** PROBLEM DETAILS **
Repeat everything in the material exactly.

** DATA BLOCK **

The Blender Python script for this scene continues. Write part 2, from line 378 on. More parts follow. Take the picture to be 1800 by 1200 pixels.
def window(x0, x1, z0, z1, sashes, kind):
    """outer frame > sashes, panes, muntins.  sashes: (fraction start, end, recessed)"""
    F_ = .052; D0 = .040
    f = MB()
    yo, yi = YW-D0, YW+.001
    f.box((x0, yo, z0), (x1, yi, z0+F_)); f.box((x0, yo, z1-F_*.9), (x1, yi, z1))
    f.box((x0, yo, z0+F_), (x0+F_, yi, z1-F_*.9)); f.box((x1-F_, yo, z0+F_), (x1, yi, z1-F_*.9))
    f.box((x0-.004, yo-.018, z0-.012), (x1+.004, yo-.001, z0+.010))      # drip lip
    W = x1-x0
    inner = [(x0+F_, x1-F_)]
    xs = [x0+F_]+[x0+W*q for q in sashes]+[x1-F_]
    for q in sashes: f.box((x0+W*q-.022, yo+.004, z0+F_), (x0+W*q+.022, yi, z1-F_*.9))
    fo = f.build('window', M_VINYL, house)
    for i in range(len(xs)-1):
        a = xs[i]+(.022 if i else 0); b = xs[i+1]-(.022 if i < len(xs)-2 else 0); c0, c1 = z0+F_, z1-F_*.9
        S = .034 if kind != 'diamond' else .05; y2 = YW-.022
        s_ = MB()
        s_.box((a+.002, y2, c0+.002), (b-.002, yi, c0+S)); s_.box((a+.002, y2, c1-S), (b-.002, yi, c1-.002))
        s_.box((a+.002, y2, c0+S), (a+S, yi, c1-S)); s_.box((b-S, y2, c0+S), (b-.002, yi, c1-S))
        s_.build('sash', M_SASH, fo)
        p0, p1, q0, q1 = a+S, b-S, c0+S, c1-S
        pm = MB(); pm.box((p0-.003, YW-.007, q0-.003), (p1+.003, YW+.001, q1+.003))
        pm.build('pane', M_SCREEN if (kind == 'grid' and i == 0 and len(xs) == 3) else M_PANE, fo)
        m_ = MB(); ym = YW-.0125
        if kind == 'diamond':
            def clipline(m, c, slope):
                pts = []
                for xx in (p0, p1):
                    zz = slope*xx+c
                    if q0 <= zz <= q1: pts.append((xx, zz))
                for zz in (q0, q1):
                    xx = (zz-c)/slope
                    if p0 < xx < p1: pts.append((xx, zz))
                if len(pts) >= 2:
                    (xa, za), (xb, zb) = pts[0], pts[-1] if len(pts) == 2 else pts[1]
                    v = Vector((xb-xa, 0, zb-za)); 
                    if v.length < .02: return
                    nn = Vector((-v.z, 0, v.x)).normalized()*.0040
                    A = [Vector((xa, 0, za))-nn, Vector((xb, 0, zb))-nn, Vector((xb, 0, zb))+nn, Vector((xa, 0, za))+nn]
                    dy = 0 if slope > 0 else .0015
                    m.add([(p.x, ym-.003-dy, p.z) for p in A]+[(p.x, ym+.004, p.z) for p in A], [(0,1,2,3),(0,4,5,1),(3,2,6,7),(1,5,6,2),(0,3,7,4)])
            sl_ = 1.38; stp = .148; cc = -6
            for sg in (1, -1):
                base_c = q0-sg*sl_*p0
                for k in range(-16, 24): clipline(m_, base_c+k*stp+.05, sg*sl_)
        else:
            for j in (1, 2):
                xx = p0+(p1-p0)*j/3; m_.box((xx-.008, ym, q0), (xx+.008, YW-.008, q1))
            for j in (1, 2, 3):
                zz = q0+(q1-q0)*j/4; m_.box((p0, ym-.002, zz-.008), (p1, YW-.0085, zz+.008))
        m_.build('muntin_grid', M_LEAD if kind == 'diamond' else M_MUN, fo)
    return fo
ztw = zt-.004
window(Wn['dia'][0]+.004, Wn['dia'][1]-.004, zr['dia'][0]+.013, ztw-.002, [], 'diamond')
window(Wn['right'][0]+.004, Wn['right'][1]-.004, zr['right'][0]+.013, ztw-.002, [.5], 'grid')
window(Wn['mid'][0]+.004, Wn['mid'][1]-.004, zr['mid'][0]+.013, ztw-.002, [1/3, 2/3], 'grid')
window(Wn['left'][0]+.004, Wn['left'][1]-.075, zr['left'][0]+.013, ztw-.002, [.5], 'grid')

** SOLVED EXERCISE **
The Blender Python script for this scene continues. Write part 2, from line 378 on. More parts follow. Take the picture to be 1800 by 1200 pixels.
def window(x0, x1, z0, z1, sashes, kind):
    """outer frame > sashes, panes, muntins.  sashes: (fraction start, end, recessed)"""
    F_ = .052; D0 = .040
    f = MB()
    yo, yi = YW-D0, YW+.001
    f.box((x0, yo, z0), (x1, yi, z0+F_)); f.box((x0, yo, z1-F_*.9), (x1, yi, z1))
    f.box((x0, yo, z0+F_), (x0+F_, yi, z1-F_*.9)); f.box((x1-F_, yo, z0+F_), (x1, yi, z1-F_*.9))
    f.box((x0-.004, yo-.018, z0-.012), (x1+.004, yo-.001, z0+.010))      # drip lip
    W = x1-x0
    inner = [(x0+F_, x1-F_)]
    xs = [x0+F_]+[x0+W*q for q in sashes]+[x1-F_]
    for q in sashes: f.box((x0+W*q-.022, yo+.004, z0+F_), (x0+W*q+.022, yi, z1-F_*.9))
    fo = f.build('window', M_VINYL, house)
    for i in range(len(xs)-1):
        a = xs[i]+(.022 if i else 0); b = xs[i+1]-(.022 if i < len(xs)-2 else 0); c0, c1 = z0+F_, z1-F_*.9
        S = .034 if kind != 'diamond' else .05; y2 = YW-.022
        s_ = MB()
        s_.box((a+.002, y2, c0+.002), (b-.002, yi, c0+S)); s_.box((a+.002, y2, c1-S), (b-.002, yi, c1-.002))
        s_.box((a+.002, y2, c0+S), (a+S, yi, c1-S)); s_.box((b-S, y2, c0+S), (b-.002, yi, c1-S))
        s_.build('sash', M_SASH, fo)
        p0, p1, q0, q1 = a+S, b-S, c0+S, c1-S
        pm = MB(); pm.box((p0-.003, YW-.007, q0-.003), (p1+.003, YW+.001, q1+.003))
        pm.build('pane', M_SCREEN if (kind == 'grid' and i == 0 and len(xs) == 3) else M_PANE, fo)
        m_ = MB(); ym = YW-.0125
        if kind == 'diamond':
            def clipline(m, c, slope):
                pts = []
                for xx in (p0, p1):
                    zz = slope*xx+c
                    if q0 <= zz <= q1: pts.append((xx, zz))
                for zz in (q0, q1):
                    xx = (zz-c)/slope
                    if p0 < xx < p1: pts.append((xx, zz))
                if len(pts) >= 2:
                    (xa, za), (xb, zb) = pts[0], pts[-1] if len(pts) == 2 else pts[1]
                    v = Vector((xb-xa, 0, zb-za)); 
                    if v.length < .02: return
                    nn = Vector((-v.z, 0, v.x)).normalized()*.0040
                    A = [Vector((xa, 0, za))-nn, Vector((xb, 0, zb))-nn, Vector((xb, 0, zb))+nn, Vector((xa, 0, za))+nn]
                    dy = 0 if slope > 0 else .0015
                    m.add([(p.x, ym-.003-dy, p.z) for p in A]+[(p.x, ym+.004, p.z) for p in A], [(0,1,2,3),(0,4,5,1),(3,2,6,7),(1,5,6,2),(0,3,7,4)])
            sl_ = 1.38; stp = .148; cc = -6
            for sg in (1, -1):
                base_c = q0-sg*sl_*p0
                for k in range(-16, 24): clipline(m_, base_c+k*stp+.05, sg*sl_)
        else:
            for j in (1, 2):
                xx = p0+(p1-p0)*j/3; m_.box((xx-.008, ym, q0), (xx+.008, YW-.008, q1))
            for j in (1, 2, 3):
                zz = q0+(q1-q0)*j/4; m_.box((p0, ym-.002, zz-.008), (p1, YW-.0085, zz+.008))
        m_.build('muntin_grid', M_LEAD if kind == 'diamond' else M_MUN, fo)
    return fo
ztw = zt-.004
window(Wn['dia'][0]+.004, Wn['dia'][1]-.004, zr['dia'][0]+.013, ztw-.002, [], 'diamond')
window(Wn['right'][0]+.004, Wn['right'][1]-.004, zr['right'][0]+.013, ztw-.002, [.5], 'grid')
window(Wn['mid'][0]+.004, Wn['mid'][1]-.004, zr['mid'][0]+.013, ztw-.002, [1/3, 2/3], 'grid')
window(Wn['left'][0]+.004, Wn['left'][1]-.075, zr['left'][0]+.013, ztw-.002, [.5], 'grid')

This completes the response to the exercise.